Each installment of “The Food Flirts” takes the gals to two restaurants, each representing a cuisine with a different cultural heritage. In a third segment, the sisters return to their home kitchen and create an original recipe, one that can be easily replicated by the viewer, that brings together elements from both of the earlier eats.
For instance, the first episode follows the pair to Dosa-n-Curry, an Indian-oriented restaurant in Somerville, and Mainely Burgers, a gourmet patty sizzler in Cambridge. The Brass Sisters wind up creating their own dosa cheeseburgers. In episode two, they visit Mamaleh's Delicatessen, a modern Jewish deli in Kendall Square, and Shojo, a funky Chinatown eatery known for its noodles. The women wind up inventing a pastrami ramen kugel.

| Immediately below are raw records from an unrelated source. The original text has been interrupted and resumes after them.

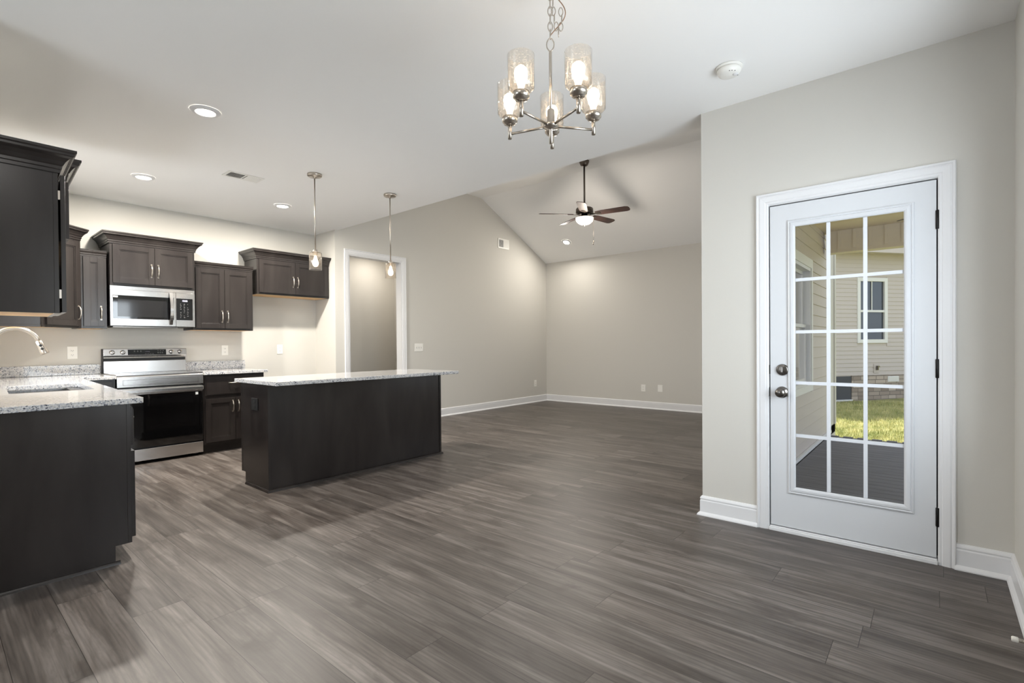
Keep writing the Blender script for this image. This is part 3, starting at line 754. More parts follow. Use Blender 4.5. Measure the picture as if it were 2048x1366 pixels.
# ------------------------------------------------------------------ range
def rng():
    x0, x1 = 1.240, 2.000; yf = 6.13
    r = thing('range', 'stainless steel electric range with black glass oven door', 'range', ((x0+x1)/2, 6.4, 0))
    obj('range_body', MB().box(x0+.003, x1-.003, yf+.03, 6.715, .03, .895), M_BLACK, r)
    mb = MB()
    for fx in (x0+.05, x1-.05):
        for fy in (yf+.07, 6.66): obj('foot', MB().lathe([(.018, 0), (.018, .03)], 12, (fx, fy, 0)), M_BLACK, r)
    obj('storage_drawer', MB().box(x0+.004, x1-.004, yf-.008, yf+.028, .034, .152), M_STEEL, r, .003)
    od = obj('oven_door', MB().box(x0+.004, x1-.004, yf-.006, yf+.028, .166, .705), M_GLASSB, r, .003)
    obj('door_trim', MB().box(x0+.004, x1-.004, yf-.010, yf+.028, .706, .770), M_STEEL, od, .002)
    mb = MB(); mb.box(x0+.012, x1-.012, yf-.070, yf-.048, .722, .764); mb.box(x0+.02, x0+.05, yf-.05, yf-.009, .728, .758); mb.box(x1-.05, x1-.02, yf-.05, yf-.009, .728, .758)
    obj('handle', mb, M_STEEL, od, .006)
    mb = MB(); mb.box(1.928, 1.953, yf-.0068, yf-.0061, .668, .695); obj('sticker', mb, M_STICK, od)
    obj('sticker', MB().box(1.900, 1.923, yf-.0068, yf-.0061, .672, .690), M_DISP, od)
    mb = MB(); mb.prism([(yf-.022, .786), (yf+.028, .786), (yf+.028, .900), (yf-.004, .900), (yf-.022, .888)], x0+.002, x1-.002, 'x'); cp = obj('front_panel', mb, M_STEEL, r, .002)
    mb = MB(); a0, a1, b0, b1, t = x0+.05, x1-.05, .806, .858, .0025
    for q in ((a0, a1, b0, b0+t), (a0, a1, b1-t, b1), (a0, a0+t, b0, b1), (a1-t, a1, b0, b1)): mb.box(q[0], q[1], yf-.0235, yf-.0222, q[2], q[3])
    obj('embossed_line', mb, M_DNICK, cp)
    ct = obj('cooktop', MB().box(x0, x1, yf-.004, 6.640, .9005, .912), M_GLASSB, r, .002)
    mb = MB(); 
    mb.box(x0-.001, x1+.001, yf-.008, yf+.04, .903, .915); mb.box(x0-.001, x0+.012, yf+.04, 6.64, .903, .915); mb.box(x1-.012, x1+.001, yf+.04, 6.64, .903, .915); obj('cooktop_rim', mb, M_STEEL, ct, .001)
    mb = MB()
    for bx, by, rr in ((1.42, 6.27, .10), (1.80, 6.27, .085), (1.42, 6.50, .075), (1.80, 6.50, .10)):
        mb.lathe([(rr, .9125), (rr-.003, .9128), (rr-.006, .9125)], 40, (bx, by, 0), cap=False)
    obj('burner_ring', mb, M_PRINT, ct)
    # back guard
    mb = MB(); mb.prism([(6.640, .912), (6.645, 1.036), (6.660, 1.046), (6.720, 1.046), (6.720, .912)], x0+.003, x1-.003, 'x'); bg_ = obj('back_guard', mb, M_STEEL, r, .002)
    obj('vent_slot', MB().box(x0+.003, x1-.003, 6.664, 6.718, 1.046, 1.066), M_BLACK, bg_)
    mb = MB(); mb.prism([(6.655, 1.066), (6.625, 1.092), (6.622, 1.096), (6.632, 1.166), (6.640, 1.170), (6.722, 1.170), (6.722, 1.066)], x0, x1, 'x'); pn = obj('control_panel', mb, M_STEEL, r, .002)
    obj('side_cap', MB().box(x0-.002, x0+.0005, 6.630, 6.72, .915, 1.168), M_BLACK, bg_)
    tl = math.atan2(.010, .070)
    RK = Matrix.Rotation(PI/2-tl, 4, 'X')
    def fy(z): return 6.622+(z-1.096)/7
    MD = Matrix(((1,0,0,0),(0,-1,0,0),(0,0,1,0),(0,0,0,1)))
    mb = MB(); ys = fy(1.102)-.001, fy(1.158)-.001
    mb.prism([(ys[0], 1.100), (ys[1], 1.160), (ys[1]-.0015, 1.160), (ys[0]-.0015, 1.100)], 1.447, 1.797, 'x'); dp = obj('display', mb, M_DISP, pn)
    mb = MB()
    random.seed(3)
    for (px, pz, n, dx) in ((1.50, 1.146, 3, .028), (1.50, 1.136, 3, .028), (1.60, 1.112, 4, .022), (1.715, 1.128, 3, .02), (1.715, 1.118, 3, .02), (1.715, 1.146, 3, .024)):
        for k in range(n):
            y = fy(pz)-.0028; mb.box(px+k*dx, px+k*dx+.012, y-.0004, y, pz-.0016, pz+.0016)
    obj('printed_marks', mb, M_PRINT, dp)
    text('clock_digits', '10:05', 1.622, fy(1.140)-.0032, 1.134, .016, M_CLOCK, dp, tl)
    for kx in (1.312, 1.403, 1.848, 1.930):
        c = (kx, fy(1.130)-.001, 1.130)
        k_ = obj('knob', MB().lathe([(.024, 0), (.024, .004), (.021, .006), (.020, .017), (.018, .020), (0, .020)], 28, c, RK), M_STEEL, pn)
        mb = MB(); mb.box(kx-.004, kx+.004, c[1]-.028, c[1]-.018, c[2]-.018, c[2]+.018); obj('pointer', mb, M_DNICK, k_, .001)
def text(name, s, x, y, z, size, mat, parent, tilt=0):
    cu = bpy.data.curves.new(name, 'FONT'); cu.body = s; cu.size = size*1.35; cu.align_x = 'CENTER'; cu.extrude = .0002
    o = bpy.data.objects.new(name, cu); COL.objects.link(o); cu.materials.append(mat)
    me = bpy.data.meshes.new_from_object(o); bpy.data.objects.remove(o); o = bpy.data.objects.new(name, me); COL.objects.link(o)
    off = Vector(parent['_o']); o.parent = parent; o.location = Vector((x, y, z))-off; o.rotation_euler = (PI/2-tilt, 0, 0); o['_o'] = tuple(off)
    return o
rng()

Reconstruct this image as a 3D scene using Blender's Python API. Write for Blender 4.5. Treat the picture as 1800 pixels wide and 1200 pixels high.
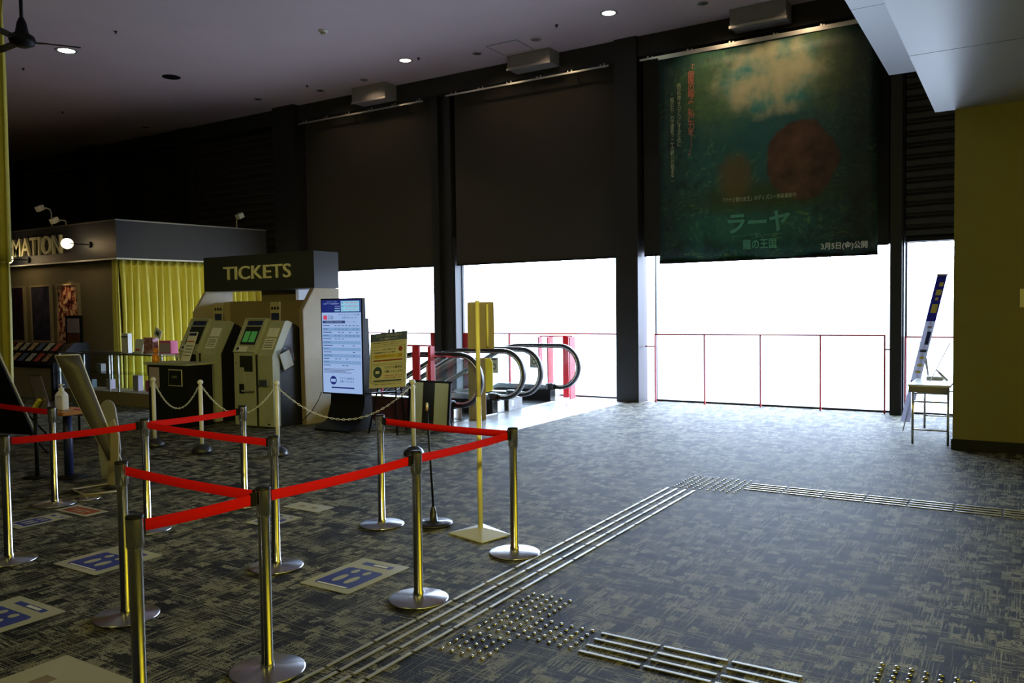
import bpy, bmesh, math, random
from mathutils import Vector, Matrix, Euler
PI = math.pi
random.seed(7)
S = bpy.context.scene
C = S.collection
for o in list(bpy.data.objects): bpy.data.objects.remove(o)

# ------------------------------------------------------------------ camera, sky, lamps, added fills, exposure
H0 = 1.65
cd = bpy.data.cameras.new('camera'); cam = bpy.data.objects.new('camera', cd); C.objects.link(cam)
cd.sensor_width = 36.0; cd.lens = 1433.37/1800*36.0; cd.clip_end = 300
YAW, PIT, ROL = 5.59683376e-01, -3.96344646e-02, -1.35264891e-02
cam.matrix_world = Matrix.Translation((0, 0, H0)) @ Matrix.Rotation(YAW, 4, 'Z') @ Matrix.Rotation(PI/2+PIT, 4, 'X') @ Matrix.Rotation(ROL, 4, 'Z')
S.camera = cam
S.view_settings.view_transform = 'Standard'; S.view_settings.look = 'None'
S.view_settings.gamma = 1; S.view_settings.exposure = 0.0; S.view_settings.use_curve_mapping = False
S.cycles.use_denoising = True
S.cycles.max_bounces = 7; S.cycles.diffuse_bounces = 4; S.cycles.glossy_bounces = 4
S.cycles.transparent_max_bounces = 12; S.cycles.sample_clamp_indirect = 6.0
S.cycles.caustics_reflective = False; S.cycles.caustics_refractive = False

W = bpy.data.worlds.new('sky'); S.world = W; W.use_nodes = True
wn = W.node_tree.nodes; wl = W.node_tree.links; wn.clear()
wo = wn.new('ShaderNodeOutputWorld'); bg = wn.new('ShaderNodeBackground'); tc = wn.new('ShaderNodeTexCoord')
sp = wn.new('ShaderNodeSeparateXYZ'); cr = wn.new('ShaderNodeValToRGB')
wl.new(tc.outputs['Generated'], sp.inputs[0]); wl.new(sp.outputs['Z'], cr.inputs[0])
cr.color_ramp.elements[0].position = 0.0; cr.color_ramp.elements[0].color = (0.17, 0.19, 0.25, 1)   # pale ground outside
cr.color_ramp.elements[1].position = 0.03; cr.color_ramp.elements[1].color = (0.64, 0.73, 1.0, 1)   # overcast sky
wl.new(cr.outputs[0], bg.inputs[0]); bg.inputs[1].default_value = 25.0; wl.new(bg.outputs[0], wo.inputs[0])

def area(name, loc, target, sx, sy, power, col, portal=False, spread=PI):
    l = bpy.data.lights.new(name, 'AREA'); l.shape = 'RECTANGLE'; l.size = sx; l.size_y = sy
    l.energy = power; l.color = col; l.spread = spread
    if portal: l.cycles.is_portal = True
    o = bpy.data.objects.new(name, l); C.objects.link(o); o.location = loc
    o.rotation_euler = (Vector(target)-Vector(loc)).to_track_quat('-Z', 'Y').to_euler()
    return o
def spot(name, loc, target, power, col, ang, blend=.4, r=.04):
    l = bpy.data.lights.new(name, 'SPOT'); l.energy = power; l.color = col; l.spot_size = math.radians(ang); l.spot_blend = blend; l.shadow_soft_size = r
    o = bpy.data.objects.new(name, l); C.objects.link(o); o.location = loc
    o.rotation_euler = (Vector(target)-Vector(loc)).to_track_quat('-Z', 'Y').to_euler()
    return o
BAYS = [(-13.68, -10.14), (-9.64, -6.04), (-5.48, -1.67), (-1.49, -0.66)]
for a, b in BAYS:
    area('window_portal', ((a+b)/2, 13.62, 1.3), ((a+b)/2, 0, 1.3), b-a, 2.6, 1, (1, 1, 1), portal=True)
YEL = (1.0, 0.90, 0.20)
area('added_curtain_wash', (3.4, 4.4, 3.65), (6.5, 4.4, 1.2), 5.0, 0.5, 480, YEL)  # added unseen source that lights the curtain out of view at right
area('hall_fill', (1.8, 1.2, 3.65), (-.5, 2.4, 0.0), 2.6, 1.2, 66, YEL)  # added unseen yellow fill over the right foreground floor
area('queue_fill', (-4.5, -1.5, 6.1), (-4.2, 2.5, 0.0), 2.6, 1.2, 62, YEL)  # added overhead fill that yellows the left foreground carpet
spot('lobby_fill_spot', (1.6, -1.5, 3.6), (-7.3, 8.3, .75), 1150, (1.0, .88, .26), 38, .8, .15)  # added out-of-view spot, brightens easel, gold board and chain posts
area('lobby_fill', (-9.0, -2.5, 6.1), (-11.0, 7.0, 0.6), 3.0, 1.2, 22, (1.0, .86, .30))  # weak yellow fill added for the kiosk and booth fronts
spot('booth_curtain_fill', (-9.5, 9.9, 6.1), (-15.0, 11.3, 1.4), 320, (1.0, .88, .38), 42, .7, .12)  # added spot without a fixture, brightens the booth curtain
for _x, _p, _t in ((-4.18, 24, 13.3), (-2.9, 24, 13.3), (-7.14, 14, 13.5), (-8.4, 14, 13.5), (-11.21, 14, 13.5), (-12.5, 10, 13.5)):
    spot('wall_wash_spot', (_x, 12.3, 6.2), (_x, _t, 3.9), _p, (1.0, .74, .48), 110, .8, .05)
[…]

“It's a celebration of cultures,” said Marilynn Brass. Though the sisters say they “try to be apolitical,” they do consider it important to share stories that reflect America's multiculturalism — especially since their own story is rooted in the immigrant experience. After all, the show's concept is sort of an American metaphor: The sisters stir different cultures in a melting pot to create something new. And they have long been inspired by the stories of their own ancestors, who came to the States from Russia and Eastern Europe to give their children a better life.
The sisters grew up in a triple-decker in a “Jewish enclave” in Winthrop, where they learned the love of cooking at their mother's knee. Thus began a journey
that led to a James Beard award nomination (for their book “Heirloom Baking with the Brass Sisters”) and a national reputation as home cooking experts. Last year they were honored as “Food Heroes” by the city of Cambridge, where they've lived for decades.
Their parents also encouraged the girls to expose themselves to different cultures; the family would often rent out the top floor of their Winthrop triple-decker to tenants whose experiences out in the wider world helped to “broaden their horizons,” said Marilynn, who helped launch an anti-racism workshop when she worked at the Cambridge YWCA during the height of the 1960s civil rights movement.
Though “Food Flirts” focuses on culture-hopping culinary combos, the sisters themselves are the most prominent scene-stealing pair. They are each different flavors of fabulous. Marilynn, who founded the community affairs office at Cambridge's Charles Stark Draper Laboratory and was a longtime consultant for several popular WGBH series, is more immediately chatty and bawdy, delivering clever bon mots from behind thickrimmed spectacles. Sheila, a former fashion designer and administrative coordinator to WGBH's vice president of national programming, is sweet and sly, the kind to keep a little quiet — then catch you off guard with a nonchalant remark about a swoon-worthy chef's bulging bicep.
They're both proudly “single by choice,” said Marilynn. “At this age, most men are looking for either a nurse or a purse.”
But advancing age has actually made them bolder flirts than they were before, adds Sheila, recounting the tale of an octogenarian who recently tried to pick her up at the grocery store. Therein lay the charm of “The Food Flirts,” a spicy sister act that says you're never too old to stay spry, curious and creative. Life tastes better that way.